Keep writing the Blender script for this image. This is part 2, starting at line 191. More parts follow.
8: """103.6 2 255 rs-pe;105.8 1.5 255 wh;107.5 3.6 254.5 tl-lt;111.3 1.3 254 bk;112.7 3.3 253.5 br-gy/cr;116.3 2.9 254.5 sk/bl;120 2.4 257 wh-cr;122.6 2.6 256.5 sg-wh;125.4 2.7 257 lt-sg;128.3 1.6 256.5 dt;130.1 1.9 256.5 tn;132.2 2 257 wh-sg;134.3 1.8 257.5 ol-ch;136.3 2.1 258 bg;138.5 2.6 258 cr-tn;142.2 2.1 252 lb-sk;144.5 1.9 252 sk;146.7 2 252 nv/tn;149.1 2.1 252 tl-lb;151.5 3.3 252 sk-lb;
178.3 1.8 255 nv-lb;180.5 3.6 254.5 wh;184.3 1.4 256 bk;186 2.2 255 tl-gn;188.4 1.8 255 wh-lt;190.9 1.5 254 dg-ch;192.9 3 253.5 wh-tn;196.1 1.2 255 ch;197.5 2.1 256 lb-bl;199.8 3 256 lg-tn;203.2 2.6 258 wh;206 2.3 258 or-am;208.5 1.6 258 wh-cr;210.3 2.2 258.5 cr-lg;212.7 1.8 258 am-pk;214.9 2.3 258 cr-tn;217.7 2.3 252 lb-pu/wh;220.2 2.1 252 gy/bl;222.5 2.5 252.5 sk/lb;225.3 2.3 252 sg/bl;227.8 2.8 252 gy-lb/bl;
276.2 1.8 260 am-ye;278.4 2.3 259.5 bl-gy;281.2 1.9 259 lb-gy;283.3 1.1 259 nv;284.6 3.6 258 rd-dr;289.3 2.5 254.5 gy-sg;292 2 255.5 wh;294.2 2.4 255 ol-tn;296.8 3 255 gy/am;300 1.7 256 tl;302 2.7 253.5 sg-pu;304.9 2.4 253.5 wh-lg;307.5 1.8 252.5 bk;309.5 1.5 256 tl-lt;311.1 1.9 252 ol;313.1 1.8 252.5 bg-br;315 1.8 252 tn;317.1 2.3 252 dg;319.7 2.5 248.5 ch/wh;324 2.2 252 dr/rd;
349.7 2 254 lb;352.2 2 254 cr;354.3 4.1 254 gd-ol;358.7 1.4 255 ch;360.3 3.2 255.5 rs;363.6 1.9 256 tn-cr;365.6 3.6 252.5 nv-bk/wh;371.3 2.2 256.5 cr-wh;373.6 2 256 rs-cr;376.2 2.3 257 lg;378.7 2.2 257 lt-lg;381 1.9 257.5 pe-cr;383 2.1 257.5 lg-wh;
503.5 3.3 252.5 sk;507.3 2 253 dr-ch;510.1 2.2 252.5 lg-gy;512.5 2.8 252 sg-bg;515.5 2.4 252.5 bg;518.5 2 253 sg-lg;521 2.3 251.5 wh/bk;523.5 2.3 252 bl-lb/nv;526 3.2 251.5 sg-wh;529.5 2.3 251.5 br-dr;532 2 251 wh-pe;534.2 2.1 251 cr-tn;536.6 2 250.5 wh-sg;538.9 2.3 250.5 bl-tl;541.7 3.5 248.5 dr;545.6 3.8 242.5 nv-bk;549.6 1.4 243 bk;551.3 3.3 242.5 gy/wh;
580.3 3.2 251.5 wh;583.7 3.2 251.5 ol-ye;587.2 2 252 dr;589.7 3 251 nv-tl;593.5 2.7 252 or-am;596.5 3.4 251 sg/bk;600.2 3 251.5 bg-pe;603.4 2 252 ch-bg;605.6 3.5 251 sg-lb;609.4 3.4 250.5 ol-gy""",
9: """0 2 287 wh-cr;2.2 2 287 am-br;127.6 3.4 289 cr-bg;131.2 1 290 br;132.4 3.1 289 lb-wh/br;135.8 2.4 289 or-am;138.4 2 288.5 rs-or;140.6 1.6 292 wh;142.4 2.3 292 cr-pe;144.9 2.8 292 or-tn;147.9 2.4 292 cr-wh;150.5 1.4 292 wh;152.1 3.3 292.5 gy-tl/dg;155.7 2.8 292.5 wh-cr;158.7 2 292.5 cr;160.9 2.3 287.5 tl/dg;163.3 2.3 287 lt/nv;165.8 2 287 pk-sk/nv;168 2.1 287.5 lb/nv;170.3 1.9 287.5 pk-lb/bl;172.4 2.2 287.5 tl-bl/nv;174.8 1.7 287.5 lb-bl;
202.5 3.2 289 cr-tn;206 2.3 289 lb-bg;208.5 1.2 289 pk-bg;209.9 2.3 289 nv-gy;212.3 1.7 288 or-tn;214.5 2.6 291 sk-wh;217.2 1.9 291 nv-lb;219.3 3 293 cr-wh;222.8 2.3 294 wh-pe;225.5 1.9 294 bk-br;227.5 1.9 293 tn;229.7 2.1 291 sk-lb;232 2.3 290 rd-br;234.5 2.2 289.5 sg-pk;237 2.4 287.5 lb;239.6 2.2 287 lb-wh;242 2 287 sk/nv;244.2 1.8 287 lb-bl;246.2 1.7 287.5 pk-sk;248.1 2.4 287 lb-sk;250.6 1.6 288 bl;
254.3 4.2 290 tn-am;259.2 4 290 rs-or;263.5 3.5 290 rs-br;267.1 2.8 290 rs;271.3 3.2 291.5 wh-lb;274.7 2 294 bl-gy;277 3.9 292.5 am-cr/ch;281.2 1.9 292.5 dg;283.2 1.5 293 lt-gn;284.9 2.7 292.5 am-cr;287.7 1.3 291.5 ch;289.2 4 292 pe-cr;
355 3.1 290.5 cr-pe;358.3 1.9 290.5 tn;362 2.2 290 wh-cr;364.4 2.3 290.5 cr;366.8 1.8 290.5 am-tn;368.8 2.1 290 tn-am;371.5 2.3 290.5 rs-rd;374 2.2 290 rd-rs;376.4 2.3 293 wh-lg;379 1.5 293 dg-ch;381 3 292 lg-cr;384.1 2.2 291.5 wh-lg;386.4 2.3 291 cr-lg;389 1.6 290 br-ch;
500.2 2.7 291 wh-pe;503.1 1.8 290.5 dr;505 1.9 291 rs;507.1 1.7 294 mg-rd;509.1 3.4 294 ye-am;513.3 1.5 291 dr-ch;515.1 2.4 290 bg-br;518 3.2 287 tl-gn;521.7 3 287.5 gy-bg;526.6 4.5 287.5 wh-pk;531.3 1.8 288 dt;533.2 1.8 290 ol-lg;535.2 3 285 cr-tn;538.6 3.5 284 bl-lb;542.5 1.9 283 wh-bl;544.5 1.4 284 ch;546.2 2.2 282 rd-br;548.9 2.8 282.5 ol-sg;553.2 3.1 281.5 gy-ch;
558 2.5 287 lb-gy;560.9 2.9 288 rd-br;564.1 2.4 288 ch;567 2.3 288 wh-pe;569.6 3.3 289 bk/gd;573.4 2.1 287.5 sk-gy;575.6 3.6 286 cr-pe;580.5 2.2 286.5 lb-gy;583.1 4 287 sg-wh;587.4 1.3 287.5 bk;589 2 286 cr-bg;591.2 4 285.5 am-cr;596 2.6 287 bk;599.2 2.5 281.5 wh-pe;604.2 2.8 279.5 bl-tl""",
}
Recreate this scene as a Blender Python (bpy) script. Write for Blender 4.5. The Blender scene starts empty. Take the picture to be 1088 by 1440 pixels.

# Goal of the exercise
In the entries above, count each line that holds "script". Give the total and nothing else.

# Complete response
2